Voici un exemple de mode downstream on demand avec le protocole LDP :

Le principe de connexion est simple : deux routeurs adjacents vont s'échanger des messages UDP de type "HELLO" pour s'informer mutuellement de leur présence. Ensuite, une connexion TCP va s'établir entre les deux routeurs. Enfin, comme défini par le mode downstream on demand, le routeur upstream va effectuer une demande de label pour une FEC particulière au routeur downstream qui va le lui retourner. Une fois le mapping reçu, le routeur choisit de le conserver ou non selon la politique de rétention adoptée par l'administrateur réseau.
Label Switched Paths
La construction des chemins, dits LSP, peut se faire selon deux manières : le routage saut par saut identique à celui mis en oeuvre dans IPv4, et le routage explicite. Dans le routage saut par saut, ou "implicit routing", le chemin va être calculé en fonction de l'IGP qui a été choisi. C'est exactement le mécanisme utilisé dans les réseaux IPv4 classiques. Le routage explicite, ou "source routing", consiste à établir le chemin à partir de la source. Cette technique est sollicitée en ingénierie de trafic afin de garantir un chemin avec une bande passante minimale ou un temps d'acheminement maximum. Pour mettre en oeuvre l'explicit routing, il faut utiliser un protocole comme RSVP-TE, qui va permettre de collecter la liste des LSR à suivre au fur et à mesure que les noeuds traversés acquittent.
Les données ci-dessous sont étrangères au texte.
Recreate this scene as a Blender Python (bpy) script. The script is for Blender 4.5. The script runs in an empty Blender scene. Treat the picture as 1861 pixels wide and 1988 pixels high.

La norme ne spécifie pas l'utilisation exclusive de RSVP, et laisse le choix à l'administrateur avec CR-LDP.
Un LSP est unidirectionnel, ce qui signifie que le chemin aller emprunté par des paquets est différent du chemin retour. L'avantage offert par cette propriété des LSP est qu'un chemin qui sera par exemple surchargé dans un sens ne sera pas obligatoirement repris pour le retour des données.